What is required: Repeat the material in full. Keep every line exactly as it is.

Source data:
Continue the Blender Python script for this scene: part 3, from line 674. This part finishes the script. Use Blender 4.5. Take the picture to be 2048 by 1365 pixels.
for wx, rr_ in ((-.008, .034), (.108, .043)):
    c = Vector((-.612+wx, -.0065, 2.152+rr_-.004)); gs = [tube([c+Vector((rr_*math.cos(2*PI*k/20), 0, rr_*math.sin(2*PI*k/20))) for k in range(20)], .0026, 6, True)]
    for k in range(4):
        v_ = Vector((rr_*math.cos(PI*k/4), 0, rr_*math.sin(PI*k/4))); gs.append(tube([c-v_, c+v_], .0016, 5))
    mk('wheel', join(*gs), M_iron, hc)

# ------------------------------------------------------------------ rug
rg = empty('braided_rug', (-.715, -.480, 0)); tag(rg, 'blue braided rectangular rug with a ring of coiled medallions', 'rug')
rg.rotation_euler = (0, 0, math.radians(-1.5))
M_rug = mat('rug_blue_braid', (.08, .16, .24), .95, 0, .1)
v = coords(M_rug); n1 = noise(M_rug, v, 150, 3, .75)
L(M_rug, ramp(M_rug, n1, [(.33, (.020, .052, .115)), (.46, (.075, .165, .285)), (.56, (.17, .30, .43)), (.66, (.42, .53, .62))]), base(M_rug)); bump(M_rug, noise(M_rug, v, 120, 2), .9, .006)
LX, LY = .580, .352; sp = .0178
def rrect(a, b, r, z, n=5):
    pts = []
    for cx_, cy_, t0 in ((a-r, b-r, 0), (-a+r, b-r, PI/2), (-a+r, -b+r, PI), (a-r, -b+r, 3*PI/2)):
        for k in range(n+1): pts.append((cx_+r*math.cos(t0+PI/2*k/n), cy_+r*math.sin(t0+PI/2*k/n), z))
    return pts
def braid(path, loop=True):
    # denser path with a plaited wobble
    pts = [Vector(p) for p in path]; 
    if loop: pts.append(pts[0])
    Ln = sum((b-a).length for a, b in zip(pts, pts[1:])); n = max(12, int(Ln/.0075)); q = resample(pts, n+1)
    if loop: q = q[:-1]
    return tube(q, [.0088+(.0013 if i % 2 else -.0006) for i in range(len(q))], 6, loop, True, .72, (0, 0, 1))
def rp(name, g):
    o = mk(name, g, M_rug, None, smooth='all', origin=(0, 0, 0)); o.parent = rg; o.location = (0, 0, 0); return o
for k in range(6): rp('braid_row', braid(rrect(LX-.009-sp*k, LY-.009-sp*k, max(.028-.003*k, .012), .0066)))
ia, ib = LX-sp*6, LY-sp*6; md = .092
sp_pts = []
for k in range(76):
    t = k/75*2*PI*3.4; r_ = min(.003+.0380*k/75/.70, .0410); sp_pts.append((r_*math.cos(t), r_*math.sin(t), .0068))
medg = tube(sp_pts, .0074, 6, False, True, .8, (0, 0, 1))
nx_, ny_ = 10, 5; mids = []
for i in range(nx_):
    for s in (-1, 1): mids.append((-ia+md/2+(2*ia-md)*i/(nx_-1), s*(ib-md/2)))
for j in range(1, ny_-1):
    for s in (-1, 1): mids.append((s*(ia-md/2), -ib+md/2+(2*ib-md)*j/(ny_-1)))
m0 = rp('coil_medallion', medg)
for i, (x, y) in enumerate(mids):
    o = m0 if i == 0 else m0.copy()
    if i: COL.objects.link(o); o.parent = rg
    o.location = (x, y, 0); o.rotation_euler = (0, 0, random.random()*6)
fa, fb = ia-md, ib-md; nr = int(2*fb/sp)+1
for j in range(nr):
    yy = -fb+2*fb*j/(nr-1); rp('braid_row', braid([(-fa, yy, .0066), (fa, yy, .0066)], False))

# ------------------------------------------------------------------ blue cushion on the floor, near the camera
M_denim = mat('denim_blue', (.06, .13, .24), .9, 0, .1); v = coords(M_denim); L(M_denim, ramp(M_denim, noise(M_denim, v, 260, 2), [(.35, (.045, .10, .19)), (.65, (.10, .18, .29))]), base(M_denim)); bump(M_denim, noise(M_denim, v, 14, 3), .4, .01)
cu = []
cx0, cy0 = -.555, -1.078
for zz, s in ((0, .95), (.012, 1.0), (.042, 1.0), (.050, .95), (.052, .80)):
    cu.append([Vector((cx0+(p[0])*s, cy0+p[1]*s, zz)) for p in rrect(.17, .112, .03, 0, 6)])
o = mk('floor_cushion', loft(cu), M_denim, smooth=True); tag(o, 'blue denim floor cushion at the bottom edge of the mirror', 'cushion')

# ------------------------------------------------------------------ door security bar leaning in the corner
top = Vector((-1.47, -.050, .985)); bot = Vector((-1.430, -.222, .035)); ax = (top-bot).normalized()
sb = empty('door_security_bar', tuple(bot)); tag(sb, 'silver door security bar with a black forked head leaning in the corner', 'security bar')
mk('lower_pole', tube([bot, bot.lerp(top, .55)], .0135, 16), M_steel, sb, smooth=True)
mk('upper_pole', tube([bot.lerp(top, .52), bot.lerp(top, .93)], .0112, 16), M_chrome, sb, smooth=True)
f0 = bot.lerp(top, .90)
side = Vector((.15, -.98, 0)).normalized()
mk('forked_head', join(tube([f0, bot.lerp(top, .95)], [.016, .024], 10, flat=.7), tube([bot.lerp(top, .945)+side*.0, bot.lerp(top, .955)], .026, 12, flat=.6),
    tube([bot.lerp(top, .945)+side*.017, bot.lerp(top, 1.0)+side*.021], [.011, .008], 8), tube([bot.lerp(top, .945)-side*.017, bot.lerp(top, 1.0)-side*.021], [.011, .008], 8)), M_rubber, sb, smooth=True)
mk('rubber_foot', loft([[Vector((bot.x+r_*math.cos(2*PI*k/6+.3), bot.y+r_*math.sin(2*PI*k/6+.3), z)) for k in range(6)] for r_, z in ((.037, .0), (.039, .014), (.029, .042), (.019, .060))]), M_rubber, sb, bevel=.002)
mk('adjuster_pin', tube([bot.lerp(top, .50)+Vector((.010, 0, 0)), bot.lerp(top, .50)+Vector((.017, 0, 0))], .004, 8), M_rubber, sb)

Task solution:
Continue the Blender Python script for this scene: part 3, from line 674. This part finishes the script. Use Blender 4.5. Take the picture to be 2048 by 1365 pixels.
for wx, rr_ in ((-.008, .034), (.108, .043)):
    c = Vector((-.612+wx, -.0065, 2.152+rr_-.004)); gs = [tube([c+Vector((rr_*math.cos(2*PI*k/20), 0, rr_*math.sin(2*PI*k/20))) for k in range(20)], .0026, 6, True)]
    for k in range(4):
        v_ = Vector((rr_*math.cos(PI*k/4), 0, rr_*math.sin(PI*k/4))); gs.append(tube([c-v_, c+v_], .0016, 5))
    mk('wheel', join(*gs), M_iron, hc)

# ------------------------------------------------------------------ rug
rg = empty('braided_rug', (-.715, -.480, 0)); tag(rg, 'blue braided rectangular rug with a ring of coiled medallions', 'rug')
rg.rotation_euler = (0, 0, math.radians(-1.5))
M_rug = mat('rug_blue_braid', (.08, .16, .24), .95, 0, .1)
v = coords(M_rug); n1 = noise(M_rug, v, 150, 3, .75)
L(M_rug, ramp(M_rug, n1, [(.33, (.020, .052, .115)), (.46, (.075, .165, .285)), (.56, (.17, .30, .43)), (.66, (.42, .53, .62))]), base(M_rug)); bump(M_rug, noise(M_rug, v, 120, 2), .9, .006)
LX, LY = .580, .352; sp = .0178
def rrect(a, b, r, z, n=5):
    pts = []
    for cx_, cy_, t0 in ((a-r, b-r, 0), (-a+r, b-r, PI/2), (-a+r, -b+r, PI), (a-r, -b+r, 3*PI/2)):
        for k in range(n+1): pts.append((cx_+r*math.cos(t0+PI/2*k/n), cy_+r*math.sin(t0+PI/2*k/n), z))
    return pts
def braid(path, loop=True):
    # denser path with a plaited wobble
    pts = [Vector(p) for p in path]; 
    if loop: pts.append(pts[0])
    Ln = sum((b-a).length for a, b in zip(pts, pts[1:])); n = max(12, int(Ln/.0075)); q = resample(pts, n+1)
    if loop: q = q[:-1]
    return tube(q, [.0088+(.0013 if i % 2 else -.0006) for i in range(len(q))], 6, loop, True, .72, (0, 0, 1))
def rp(name, g):
    o = mk(name, g, M_rug, None, smooth='all', origin=(0, 0, 0)); o.parent = rg; o.location = (0, 0, 0); return o
for k in range(6): rp('braid_row', braid(rrect(LX-.009-sp*k, LY-.009-sp*k, max(.028-.003*k, .012), .0066)))
ia, ib = LX-sp*6, LY-sp*6; md = .092
sp_pts = []
for k in range(76):
    t = k/75*2*PI*3.4; r_ = min(.003+.0380*k/75/.70, .0410); sp_pts.append((r_*math.cos(t), r_*math.sin(t), .0068))
medg = tube(sp_pts, .0074, 6, False, True, .8, (0, 0, 1))
nx_, ny_ = 10, 5; mids = []
for i in range(nx_):
    for s in (-1, 1): mids.append((-ia+md/2+(2*ia-md)*i/(nx_-1), s*(ib-md/2)))
for j in range(1, ny_-1):
    for s in (-1, 1): mids.append((s*(ia-md/2), -ib+md/2+(2*ib-md)*j/(ny_-1)))
m0 = rp('coil_medallion', medg)
for i, (x, y) in enumerate(mids):
    o = m0 if i == 0 else m0.copy()
    if i: COL.objects.link(o); o.parent = rg
    o.location = (x, y, 0); o.rotation_euler = (0, 0, random.random()*6)
fa, fb = ia-md, ib-md; nr = int(2*fb/sp)+1
for j in range(nr):
    yy = -fb+2*fb*j/(nr-1); rp('braid_row', braid([(-fa, yy, .0066), (fa, yy, .0066)], False))

# ------------------------------------------------------------------ blue cushion on the floor, near the camera
M_denim = mat('denim_blue', (.06, .13, .24), .9, 0, .1); v = coords(M_denim); L(M_denim, ramp(M_denim, noise(M_denim, v, 260, 2), [(.35, (.045, .10, .19)), (.65, (.10, .18, .29))]), base(M_denim)); bump(M_denim, noise(M_denim, v, 14, 3), .4, .01)
cu = []
cx0, cy0 = -.555, -1.078
for zz, s in ((0, .95), (.012, 1.0), (.042, 1.0), (.050, .95), (.052, .80)):
    cu.append([Vector((cx0+(p[0])*s, cy0+p[1]*s, zz)) for p in rrect(.17, .112, .03, 0, 6)])
o = mk('floor_cushion', loft(cu), M_denim, smooth=True); tag(o, 'blue denim floor cushion at the bottom edge of the mirror', 'cushion')

# ------------------------------------------------------------------ door security bar leaning in the corner
top = Vector((-1.47, -.050, .985)); bot = Vector((-1.430, -.222, .035)); ax = (top-bot).normalized()
sb = empty('door_security_bar', tuple(bot)); tag(sb, 'silver door security bar with a black forked head leaning in the corner', 'security bar')
mk('lower_pole', tube([bot, bot.lerp(top, .55)], .0135, 16), M_steel, sb, smooth=True)
mk('upper_pole', tube([bot.lerp(top, .52), bot.lerp(top, .93)], .0112, 16), M_chrome, sb, smooth=True)
f0 = bot.lerp(top, .90)
side = Vector((.15, -.98, 0)).normalized()
mk('forked_head', join(tube([f0, bot.lerp(top, .95)], [.016, .024], 10, flat=.7), tube([bot.lerp(top, .945)+side*.0, bot.lerp(top, .955)], .026, 12, flat=.6),
    tube([bot.lerp(top, .945)+side*.017, bot.lerp(top, 1.0)+side*.021], [.011, .008], 8), tube([bot.lerp(top, .945)-side*.017, bot.lerp(top, 1.0)-side*.021], [.011, .008], 8)), M_rubber, sb, smooth=True)
mk('rubber_foot', loft([[Vector((bot.x+r_*math.cos(2*PI*k/6+.3), bot.y+r_*math.sin(2*PI*k/6+.3), z)) for k in range(6)] for r_, z in ((.037, .0), (.039, .014), (.029, .042), (.019, .060))]), M_rubber, sb, bevel=.002)
mk('adjuster_pin', tube([bot.lerp(top, .50)+Vector((.010, 0, 0)), bot.lerp(top, .50)+Vector((.017, 0, 0))], .004, 8), M_rubber, sb)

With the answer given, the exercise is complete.